A buzzy blend of the melodious and the cacophonous, “Joe Meek’s Dream” fuses retro-futuristic synthesizers to folk-singer strumming. Wait; what?

Narrow Sparrow

“Joe Meek’s Dream” – Narrow Sparrow

If “Joe Meek’s Dream”‘s baroque, overprocessed ambiance and obscure lyrical content brings Neutral Milk Hotel to mind, the song’s particular fusing of retro-futuristic electronics to folk-singer strumming doesn’t sound like anything anyone has managed to think of before. At the same time, if the space-age synthesizer melody sounds vaguely familiar, that’s because Joe Meek was the eccentric Brit who wrote and produced the song “Telstar,” a 1962 hit by the Tornados that surely inspired the Star Trek theme music a few years later. More on all that in a minute.

In the meantime, consider this song’s rollicking momentum, which wants you to love it, and its lack of definable structure, which wants you to be disoriented. There is no real hook here; I don’t think there are even any verses or chorus. But, aha, there is instead a recurring melodic moment that feels to me like the song’s musical heart—first heard at 0:59, there supporting the lyrics “I fall asleep and think of other things.” On the one hand it’s just the simple, time-honored progression from the IV to the V chord (F major to G major here), with the melody quite literally sketching out each chord in arpeggio form; on the other hand, coming in the midst of a fuzzy, buzzy, busy piece of off-kilter pop, this modest melodic motif resounds with a homemade kind of glory. We move quickly on, and are never actually quite sure where in the song we are, but that’s the moment that, to me, allows everything else not only to happen but to make sense. It comes back just one more time, at 1:42, with different lyrics, but because the chord progression cycles regularly through the song, your mind starts filling the melody in even when it’s not really there.

And okay, now for the back story. An innovator in the studio who did unprecedented things with distortion and compression and echo, Joe Meek was interested in electronics, outer space, and the occult.

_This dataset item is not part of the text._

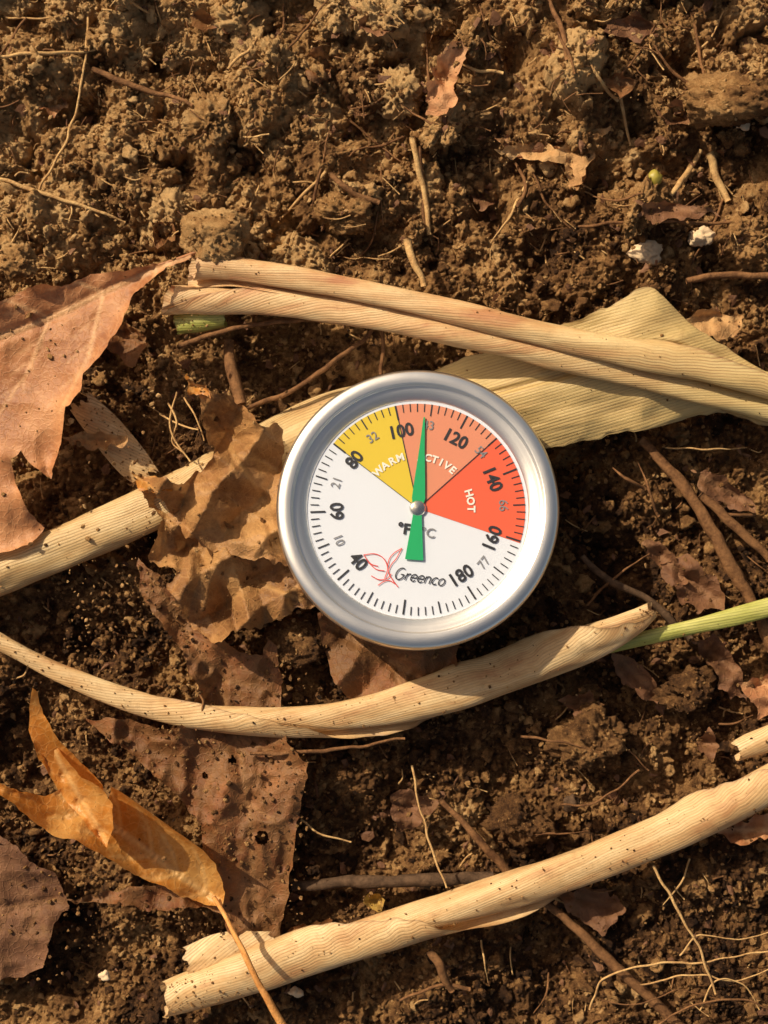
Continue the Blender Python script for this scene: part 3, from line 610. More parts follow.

Over time he became obsessed with Buddy Holly, whom Meek believed was guiding his career from the afterlife. Meek sadly fell into debt and depression, and ended up killing his landlady and himself on the eighth anniversary of Holly’s death, in 1967. Among the many tragedies here was the fact that Meek never made a dime off “Telstar,” which was (good trivia question) the first song from England to be #1 on the U.S. charts. The royalties were held up for years in an apparently wrongful lawsuit; it was finally settled three weeks after he died. How much of any of this is directly dealt with in the song here is impossible to say, as the lyrics are largely lost in the mix. But the general atmosphere of fuzzed electrical overcharge prevails.

“Joe Meek’s Dream” is from the debut Narrow Sparrow EP, entitled Synthworks, which was self-released earlier this month and is available for free via this new, and promising, Chicago-based band. Vinyl is due out next month.